Great thread. I feel torn. I feel like only using Blip and YouTube and
getting rid of a site altogether sometimes. I'm only part time
vlogging, but I have the same struggles.

The big question for me seems to be "what does the new 'TV' look
like?" for a while now I've got the feeling that embedded video
players that move around from site to site with my content on them are
really like floating TVs...

I have a sense that two big things are happening. 1. Online video is
going to be on bigger and bigger TVs. 2. Comments, some text and
links, photos, etc. are also expected if your vlogs are 'stories' as
in, it's all rich media now, or "convergence" media. Eventually people
will expect all videos to have a comment section, maybe a little text
with links to things mentioned, background photos, HD and tiny screen
formats. CNN used to be a TV station, New York Times used to be print.
Now on the Web, they are text, audio, video and photos - all in a new
format with different rules then the campus radio, tv, newspaper,
photojournalism, departments.

So maybe for the small time, small crew, or one-person shows, it's a
question of specializing to fit into a bigger convergence site
eventually to make money? i.e. sell your episodes to a bigger outlet.
Or focus on a niche, like episodes shot really tight only for mobile
screens, then eventually get pulled into a convergence site??

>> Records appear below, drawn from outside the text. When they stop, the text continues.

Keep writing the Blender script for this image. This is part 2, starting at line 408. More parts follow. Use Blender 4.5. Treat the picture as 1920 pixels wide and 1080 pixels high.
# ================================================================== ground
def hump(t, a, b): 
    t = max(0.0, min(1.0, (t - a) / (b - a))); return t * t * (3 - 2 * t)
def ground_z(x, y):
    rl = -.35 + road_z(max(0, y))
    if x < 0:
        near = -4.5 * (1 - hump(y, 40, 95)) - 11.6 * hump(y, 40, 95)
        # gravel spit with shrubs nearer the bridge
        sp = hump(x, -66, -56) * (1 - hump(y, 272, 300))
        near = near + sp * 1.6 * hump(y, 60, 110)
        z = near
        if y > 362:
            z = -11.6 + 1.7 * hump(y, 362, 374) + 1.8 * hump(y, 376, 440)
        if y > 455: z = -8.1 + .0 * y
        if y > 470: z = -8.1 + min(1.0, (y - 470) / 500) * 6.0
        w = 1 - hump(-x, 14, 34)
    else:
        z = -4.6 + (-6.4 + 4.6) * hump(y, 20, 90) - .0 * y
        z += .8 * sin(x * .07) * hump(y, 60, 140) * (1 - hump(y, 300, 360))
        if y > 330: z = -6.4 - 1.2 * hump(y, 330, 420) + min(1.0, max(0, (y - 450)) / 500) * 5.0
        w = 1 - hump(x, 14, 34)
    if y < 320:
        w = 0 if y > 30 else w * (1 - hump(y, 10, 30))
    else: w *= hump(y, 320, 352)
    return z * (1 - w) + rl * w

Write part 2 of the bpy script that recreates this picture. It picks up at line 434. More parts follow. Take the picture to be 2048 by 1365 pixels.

Anyway, I'm more in academia now, where we're watching work, and
lingo, like this: 

Convergence Journalism. See student-run: http://www.amherstwire.com/

The new full time jobs at universites I'm seeing who's sole job it is
to re-edit, with branding, videos from around campus's different
departments (journalism, film, comm) for the Web site's marketing and
recruitment of prospective students, and make a Web page: I like this
page's layout with the three areas and inclusive player with all the
shows and big thumbs. http://www.hampshire.edu/news/multimedia.htm

Also, a few universities I work with are hiring more "web 2.0 social
technologists" to produce videos for their Web site from campus media,
do professor profiles, student interviews, and to manage Facebook,
Youtube Channels, Linked-in accounts, Twitter, etc. for all the
different departments such as alumni, Web, development, sports,
admissions, etc, who all need this kind of help, believe it or not!!!
They try and use work-study students who know how to it, but they are
not full time professionals. 

We are also setting up blogs for departments who are just getting to
that point!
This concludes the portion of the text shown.